Bununla birlikte müziğinizi Pınar Records isminizle bağımsız olarak dinleyicilerle buluşturuyorsunuz. Bu bağlamda bu durum size özgür bir alan sağlıyor mu?

-Bağımsız çalışmak kesinlikle özgür bir alan sağlıyor. Normal hayatımda da bir şeye, birilerine bağımlı hareket etmek bana göre değil. Müzik için de aynı şey geçerli oldu. Yaşasın tam bağımsız müzik! (gülüyor)

Müziğinizi bağımsız olarak dinleyicilerle buluşturmanın sizce bir müzik firması aracılığıyla buluşturmak arasındaki fark nedir? Artıları, eksileri nelerdir?

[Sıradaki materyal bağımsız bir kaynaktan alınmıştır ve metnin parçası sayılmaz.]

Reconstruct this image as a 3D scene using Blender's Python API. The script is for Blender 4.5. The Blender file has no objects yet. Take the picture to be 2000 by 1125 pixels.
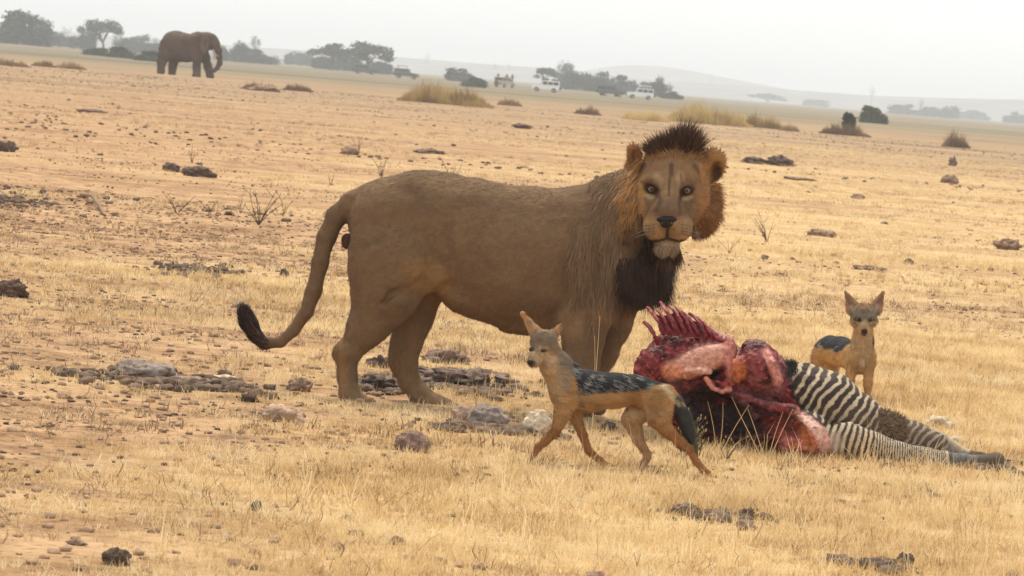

-Bağımsız çalışmak tabi daha fazla emek, enerji ve maddiyat ister. Müzik şirketiyle çalıştığınız zaman daha geniş bir kitleye ulaşırsınız ama burada önemli olan “Daha geniş bir kitleye ulaşmak için kendinden ödün vermek” mi, yoksa “Kendini özgürce ifade etmek” mi? İkinci seçenek bana daha doğru geliyor. Bu yüzden bağımsız çalışmayı tercih ettim.

Kendi müziğinizi nasıl tanımlarsınız?

-Başta da belirttiğim gibi, yaşam tek bir duygudan ibaret değildir. Bir tarafta acı, hüzün, keder ve yas varken diğer tarafta umut, sevinç, mücadele yer alıyor. Müziğimi yaparken tüm bunlar bir şekilde harmanlanmış oluyor. Hayatın kendisini çığırıyorum aslında…

Su Şehri’ne sonra yapmayı düşündüğünüz çalışmalar var mı?

-Elbette var. Bestelenmiş şiirler, şarkı sözleri ve söz müziği bana ait şarkılar bir yerlerde demlenmeyi bekliyor. Üzerine daha fazla yoğunlaşıp belirli bir periyotta dinleyiciye sunmayı planlıyorum.

Pınar Özdemir’e bu güzel röportaj için teşekkür ediyorum. “Su Şehri”ni tüm dijital platformlarda bulabilirsiniz.